Some 20,000 people are allowed to enter France on work visas and another 15,000 for family reasons each year, according to the Ministry of the Interior, which is responsible for immigration.

Guéant also said he would not exclude changes to France’s policy on asylum seekers, suggesting a cap on asylum visas was also on the table.

The opposition Socialist Party and the organization SOS Racism have already condemned Guéant’s statement as a “provocation”.

Socialist MP Sandrine Mazetier said cutbacks to family reunification visas violated “fundamental rights” and accused the government of exploiting the issue of immigration to divert attention away from the country’s unemployment.

Guéant had already enraged rights groups earlier in the week by saying that the “increase in the number” of Muslims in France posed “a problem”.

His statements come amid widening divisions within President Nicolas Sarkozy’s ruling UMP party, where conservatives embrace a hard line against immigration that party centrists reject.

Missing statistics

According to Mirna Safi, a sociologist and research director with the Paris Institute of Political Studies, France’s policy of restricting immigration has remained relatively consistent for the past 30 years.

The only exception has been the so called “competences and talents” visa, proposed by Nicolas Sarkozy in 2003 when he was interior minister.

“It was a small and isolated recognition of a need for immigrant workers,” Safi says.

Sarkozy said at the time that the new visa would allow immigrants chosen for their professional capacities to enter France and reverse what he said was a trend of unskilled immigrants leeching on the state’s social programmes.
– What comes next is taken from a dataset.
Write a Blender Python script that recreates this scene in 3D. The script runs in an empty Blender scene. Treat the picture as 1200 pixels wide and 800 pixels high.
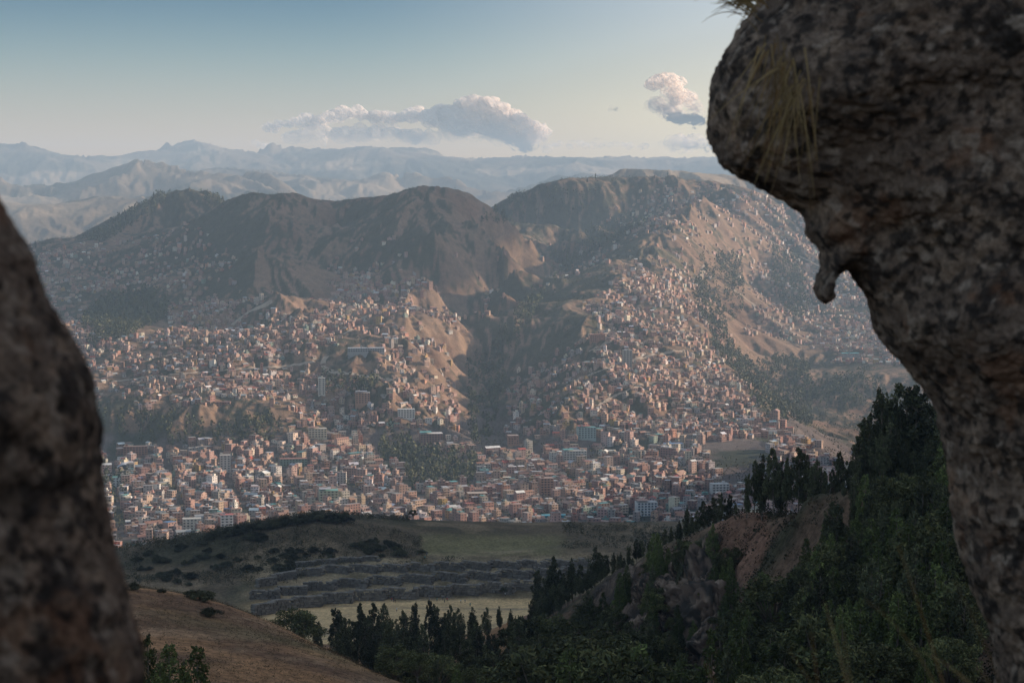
import bpy, bmesh, math, random
import numpy as np
from mathutils import Vector, Matrix, Euler
random.seed(7); RNG = np.random.default_rng(11)
S = bpy.context.scene; COL = S.collection
R = math.radians
# ---------------------------------------------------------------- camera geometry (used to survey the photo)
FPX = 2333.0; PITCH = math.atan(160/FPX)
CPT, SPT = math.cos(PITCH), math.sin(PITCH)
def ray(px, py):
    dx = (px-600)/FPX; dz = -(py-400)/FPX          # forward = 1
    px_, py_, pz_ = dx, CPT+dz*SPT, dz*CPT-SPT
    return np.array([px_/py_, 1.0, pz_/py_])
def W(px, py, Y):
    r = ray(px, py); return r*Y
def proj(x, y, z):
    d = y*CPT - z*SPT; u = y*SPT + z*CPT
    return 600+FPX*x/d, 400-FPX*u/d

# ---------------------------------------------------------------- numpy noise
def _h(ix, iy, s):
    n = (ix.astype(np.int64)*374761393 + iy.astype(np.int64)*668265263 + s*1442695041) & 0xffffffff
    n = ((n ^ (n >> 13))*1274126177) & 0xffffffff
    n = n ^ (n >> 16)
    return (n & 0xffffff)/16777215.0
def vnoise(x, y, s=0):
    ix = np.floor(x); iy = np.floor(y); fx = x-ix; fy = y-iy
    fx = fx*fx*fx*(fx*(fx*6-15)+10); fy = fy*fy*fy*(fy*(fy*6-15)+10)
    a = _h(ix, iy, s); b = _h(ix+1, iy, s); c = _h(ix, iy+1, s); d = _h(ix+1, iy+1, s)
    return (a+(b-a)*fx+(c-a)*fy+(a-b-c+d)*fx*fy)*2-1
def fbm(x, y, o=5, s=0, g=0.5):
    t = 0; a = 1.0; n = 0
    for k in range(o):
        t = t+a*vnoise(x, y, s+k*17); n += a; a *= g
        x, y = x*1.62+y*1.18+3.1, -x*1.18+y*1.62+7.7
    return t/n
def ss(a, b, x):
    t = np.clip((x-a)/(b-a), 0, 1); return t*t*(3-2*t)

# ---------------------------------------------------------------- surveyed heights: (px, py, distance)
CP = []   # theta, ln r, z
def add(x, y, z):
    CP.append((math.atan2(x, y), math.log(math.hypot(x, y)), z))
def line(pts, step=25, back=None, lift=0):
    P = []
    for a, b in zip(pts[:-1], pts[1:]):
        n = max(1, int(math.hypot(b[0]-a[0], b[1]-a[1])/step))
        for k in range(n):
            t = k/n; P.append([a[i]+(b[i]-a[i])*t for i in range(3)])
    P.append(list(pts[-1]))
    for p in P:
        w = W(*p); add(w[0], w[1], w[2]+lift)
        if back:
            for f, d in back:
                add(w[0]*f, w[1]*f, w[2]-d)
# around the viewpoint
for a in range(0, 360, 30):
    add(2*math.sin(R(a)), 2*math.cos(R(a)), -1.7)
    add(12*math.sin(R(a)), 12*math.cos(R(a)), -5.0 if abs(a-180) > 90 else -1.5)
for px in (-400, 0, 300, 600, 900, 1200, 1600):
    add(*W(px, 1150, 30)); add(*W(px, 1000, 60)); add(*W(px, 900, 100))
# near brown hill
line([(-400,640,350),(60,672,335),(100,680,328),(150,689,320),(200,693,312),(260,712,298),(320,738,288),(380,762,278),(430,785,268),(470,800,258),(520,835,245)], 22, [(1.12,8),(1.28,24)])
line([(-300,800,215),(150,806,215),(300,812,220),(400,822,225)], 50)
line([(200,900,140),(600,900,140)], 100)
# grove in the hollow, slope down to the plain
line([(300,790,470),(380,800,440),(450,812,430),(520,815,430),(600,815,430)], 40)
line([(330,757,560),(480,765,560),(560,768,560),(620,770,560)], 50)
line([(330,738,690),(450,737,700),(600,733,700)], 50)
line([(250,728,800),(330,722,820),(450,712,850),(560,705,875),(660,700,890)], 40)
# fortress hill: base of wall, top of terraces, lawns, brow
line([(-300,740,830),(100,735,830),(200,728,830),(300,722,835),(361,711,862),(400,705,873),(445,701,880),(490,699,884),(550,695,890),(619,690,897),(700,686,905),(800,684,905)], 40)
line([(300,690,880),(340,676,900),(400,663,912),(450,657,916),(500,655,919),(560,653,922),(640,650,925),(720,648,925)], 40)
line([(500,645,940),(560,642,950),(650,640,955)], 40)
line([(-300,720,960),(60,662,960),(140,645,965),(190,636,968),(250,624,972),(310,612,975),(370,603,978),(400,604,985),(440,607,992),(480,610,1000),(600,612,1020),(700,611,1035),(780,612,1045),(900,614,1050),(1100,620,1060),(1500,640,1060)], 30, [(1.03,5),(1.10,35),(1.25,120)])
line([(200,668,925),(280,655,930),(360,634,945)], 40)
# right-hand ridge with cliff
line([(600,748,500),(640,728,480),(700,690,440),(730,668,420),(760,652,400),(800,640,382),(850,616,360),(900,600,340),(940,590,322),(980,586,310),(1020,587,304),(1060,594,300),(1110,604,292),(1250,600,280),(1600,600,280)], 22, [(1.12,9),(1.28,26),(1.5,45)])
line([(620,800,430),(680,772,395),(720,765,370),(760,760,350),(800,748,335),(830,735,330),(840,700,345),(840,660,354)], 30)
line([(650,860,330),(750,840,300),(850,795,270),(950,770,245),(1050,760,225),(1200,740,215)], 40)
line([(700,950,230),(900,900,190),(1100,870,170),(1300,850,160)], 60)
line([(860,735,318),(920,725,300),(980,700,280),(1050,690,262)], 40)
# valley floor with the city (drop 335 m)
for x in range(-1500, 1601, 200):
    for y, z in ((1500,-330),(1750,-338),(1950,-338),(2150,-335),(2350,-332)):
        if y/ x if x else True:
            add(x, y, z)
line([(60,532,2560),(130,530,2560),(250,522,2560),(330,520,2570),(400,512,2640),(480,515,2640),(560,522,2620),(640,528,2600),(720,530,2570),(800,540,2480),(880,562,2330),(960,575,2260),(1100,580,2230)], 40)
# bluff below the left suburb
line([(100,500,2640),(180,484,2650),(250,476,2660),(320,478,2680),(380,476,2740),(430,480,2740)], 40)
line([(100,440,2900),(200,430,2900),(300,440,2880),(380,450,2850)], 50)
line([(80,380,3300),(150,385,3250),(230,385,3250),(300,390,3250)], 50)
# hill with trees on top, far left
line([(-200,330,4700),(40,291,4600),(70,281,4650),(110,273,4750),(140,257,4850),(165,242,4950),(180,231,5000),(200,230,5000),(225,224,5000),(245,226,5000),(262,236,4950),(300,262,4900)], 25, [(1.08,60),(1.2,160)])
line([(140,320,4200),(190,290,4450),(220,262,4700)], 30)
# second and third brow
line([(215,268,4400),(250,246,4350),(290,231,4300),(310,228,4300),(330,229,4300),(350,235,4300),(375,247,4280),(388,251,4280),(400,247,4280),(430,238,4260),(470,223,4250),(500,217,4250),(520,219,4250),(550,233,4250),(575,246,4280),(600,258,4300),(622,276,4320)], 20, [(1.08,50),(1.2,130)])
line([(315,250,4150),(300,300,3800),(325,350,3450),(380,390,3150),(430,425,2950),(455,465,2750)], 30, lift=14)
line([(250,290,4150),(235,340,3750),(250,390,3350)], 30, lift=-22)
line([(392,270,4250),(395,310,3950),(375,350,3650),(350,385,3350)], 30, lift=-24)
line([(500,240,4150),(515,280,3900),(500,330,3600),(480,370,3300),(480,410,3050),(490,450,2850)], 30, lift=12)
line([(545,260,4130),(590,290,3980),(600,315,3850),(585,350,3600),(545,385,3350),(522,410,3180),(512,440,3010),(515,470,2850),(525,498,2700)], 25, lift=8)
line([(450,300,3900),(440,350,3500),(430,390,3200)], 30, lift=-18)
# main ravine and the side valley feeding it
line([(700,293,5100),(672,312,4850),(645,330,4620),(625,345,4400),(604,370,4120),(575,398,3820),(556,420,3570),(548,445,3350),(545,475,3100),(550,500,2920),(562,520,2750)], 14, lift=-16)
line([(820,236,5300),(780,256,5200),(740,274,5050),(700,293,4900)], 20, lift=-5)
# right-hand mountain: skyline, left flank brows
line([(560,262,5200),(580,247,5300),(600,234,5300),(620,228,5300),(650,218,5300),(680,217,5300),(713,221,5300),(730,213,5350),(745,209,5400),(767,207,5400),(800,210,5400),(833,215,5450),(850,218,5500),(900,228,5500),(960,240,5500),(1050,255,5400),(1200,285,5300),(1500,300,5200)], 22, [(1.07,50),(1.18,140)])
line([(590,262,5050),(640,262,4950),(680,262,4950),(640,300,4650)], 25)
line([(735,240,5300),(700,262,5050),(665,288,4750)], 25, lift=8)
# the dark-flanked spur that carries the right-hand suburb
line([(850,226,5250),(825,240,4920),(797,262,4560),(774,285,4300),(752,312,4040),(730,338,3810),(716,362,3610),(706,388,3390),(697,412,3190),(688,440,3000),(676,468,2830),(655,495,2700)], 16, lift=20)
line([(805,300,4270),(800,340,3930),(792,390,3520),(780,440,3130),(762,490,2780)], 30)
line([(870,245,5200),(862,275,4850),(840,310,4450),(825,345,4100),(832,385,3700),(850,415,3450),(872,448,3180),(900,478,2980),(925,503,2800),(955,532,2600),(975,550,2450)], 22, lift=10)
# valley right of it and the far right slope
line([(905,270,5200),(890,310,4800),(862,350,4500),(862,388,4150),(885,420,3850),(905,455,3600),(935,490,3300),(962,515,3050),(990,540,2800),(1030,560,2550)], 22, lift=-8)
line([(960,265,5250),(950,300,5000),(950,345,4650),(975,390,4250),(1010,410,3950),(1040,440,3650),(1000,470,3500),(985,495,3330),(1040,512,3100),(1080,540,2850)], 28)
line([(1100,330,4700),(1120,400,4000),(1150,480,3300),(1300,480,3200)], 40)
line([(-300,420,3300),(-100,400,3500),(-200,500,2600)], 60)
# low country beyond
for th in range(-40, 41, 5):
    add(6400*math.sin(R(th)), 6400*math.cos(R(th)), -260)
# gentle hill behind the right mountain
line([(600,262,6800),(640,240,6900),(673,224,6950),(697,212,7000),(715,204,7000),(735,197,7000),(757,198,7050),(780,201,7100),(833,204,7200),(900,210,7300),(1000,215,7300)], 22, [(1.1,120)])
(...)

But the competences and talents visa did not produce a significant increase in legal and professional immigrant workers after 2003, says Xavier Thierry, who tracked immigration flows for France’s National Institute of Demographic Studies (INED) until 2008.

“A stable figure of five percent of immigration for professional reasons may have increased to eight to 10 percent,” Thierry says, adding that a pronounced change in immigration flows could not be determined immediately by annual statistics.

Thierry admits that he was the only researcher at INED to study immigration flows and asked to be taken off the subject after feeling “discouraged”. No one has taken over from him, and data relative to immigration in France, legal or not, is scarce after 2008.

As to the contradiction between France’s intense interest in the subject of immigration and the lack of information to encourage or oppose further immigration, Thierry is reluctant to answer.

“There is a problem,” he awkwardly offers.